### Task prompt
Will you output all of the data below exactly, omitting the images?

### Data extract
☆ ☆ ☆ ☆

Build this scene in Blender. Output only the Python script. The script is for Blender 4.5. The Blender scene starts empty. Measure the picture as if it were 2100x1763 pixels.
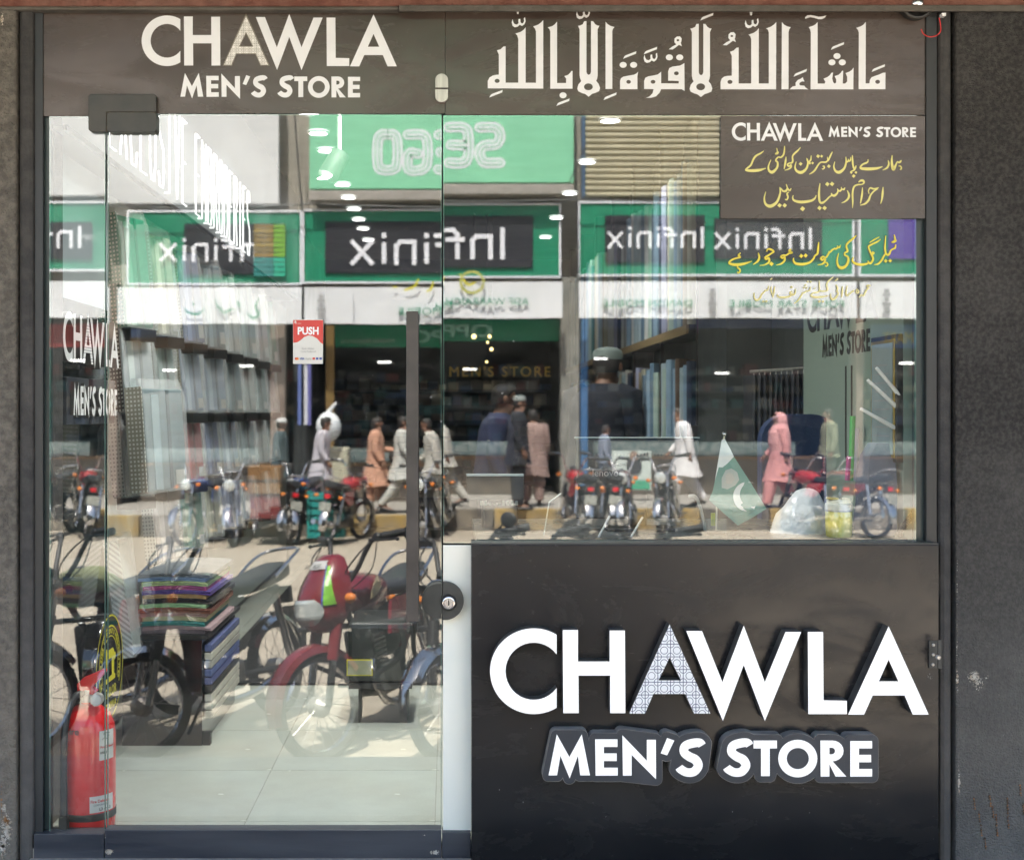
import bpy, bmesh, math, random
from mathutils import Vector, Matrix
from mathutils.geometry import tessellate_polygon
random.seed(11)
SC = bpy.context.scene
COL = SC.collection
rad = math.radians

# ------------------------------------------------------------------ camera, sky, sun, exposure
D, S, CX, CY, EZ = 4.0, 680.0, 920.0, 845.0, 1.257     # camera distance, pixels per metre at the glass, eye point
FZ, GZ, WZ = -0.04, -0.80, -0.44                        # shop floor, road, far walkway
cam_d = bpy.data.cameras.new("camera")
cam = bpy.data.objects.new("camera", cam_d)
COL.objects.link(cam)
cam.location = (0, -D, EZ)
cam.rotation_euler = (rad(90), 0, 0)
cam_d.sensor_width = 36
cam_d.lens = 36 * D / (2100 / S)
cam_d.shift_x = 130 / 2100
cam_d.shift_y = -36.5 / 2100
cam_d.clip_start = 0.05
cam_d.clip_end = 500
cam_d.dof.use_dof = True
cam_d.dof.focus_distance = 4.05
cam_d.dof.aperture_fstop = 4.6
SC.camera = cam

SUN_EL, SUN_AZ = 62, -12          # sun stands high behind the shop
world = bpy.data.worlds.new("World")
SC.world = world
world.use_nodes = True
wn = world.node_tree
sky = wn.nodes.new("ShaderNodeTexSky")
sky.sky_type = 'NISHITA'
sky.sun_disc = False
sky.sun_elevation = rad(SUN_EL)
sky.sun_rotation = rad(SUN_AZ)
sky.dust_density = 4.0
bg = wn.nodes["Background"]
bg.inputs[1].default_value = 0.13
wn.links.new(sky.outputs[0], bg.inputs[0])
sd = bpy.data.lights.new("sun", 'SUN')
sun = bpy.data.objects.new("sun", sd)
COL.objects.link(sun)
sd.energy = 4.5
sd.angle = rad(1.6)
sd.color = (1.0, 0.955, 0.89)
el, az = rad(SUN_EL), rad(SUN_AZ)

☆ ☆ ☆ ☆

### Exercise result
Build this scene in Blender. Output only the Python script. The script is for Blender 4.5. The Blender scene starts empty. Measure the picture as if it were 2100x1763 pixels.
import bpy, bmesh, math, random
from mathutils import Vector, Matrix
from mathutils.geometry import tessellate_polygon
random.seed(11)
SC = bpy.context.scene
COL = SC.collection
rad = math.radians

# ------------------------------------------------------------------ camera, sky, sun, exposure
D, S, CX, CY, EZ = 4.0, 680.0, 920.0, 845.0, 1.257     # camera distance, pixels per metre at the glass, eye point
FZ, GZ, WZ = -0.04, -0.80, -0.44                        # shop floor, road, far walkway
cam_d = bpy.data.cameras.new("camera")
cam = bpy.data.objects.new("camera", cam_d)
COL.objects.link(cam)
cam.location = (0, -D, EZ)
cam.rotation_euler = (rad(90), 0, 0)
cam_d.sensor_width = 36
cam_d.lens = 36 * D / (2100 / S)
cam_d.shift_x = 130 / 2100
cam_d.shift_y = -36.5 / 2100
cam_d.clip_start = 0.05
cam_d.clip_end = 500
cam_d.dof.use_dof = True
cam_d.dof.focus_distance = 4.05
cam_d.dof.aperture_fstop = 4.6
SC.camera = cam

SUN_EL, SUN_AZ = 62, -12          # sun stands high behind the shop
world = bpy.data.worlds.new("World")
SC.world = world
world.use_nodes = True
wn = world.node_tree
sky = wn.nodes.new("ShaderNodeTexSky")
sky.sky_type = 'NISHITA'
sky.sun_disc = False
sky.sun_elevation = rad(SUN_EL)
sky.sun_rotation = rad(SUN_AZ)
sky.dust_density = 4.0
bg = wn.nodes["Background"]
bg.inputs[1].default_value = 0.13
wn.links.new(sky.outputs[0], bg.inputs[0])
sd = bpy.data.lights.new("sun", 'SUN')
sun = bpy.data.objects.new("sun", sd)
COL.objects.link(sun)
sd.energy = 4.5
sd.angle = rad(1.6)
sd.color = (1.0, 0.955, 0.89)
el, az = rad(SUN_EL), rad(SUN_AZ)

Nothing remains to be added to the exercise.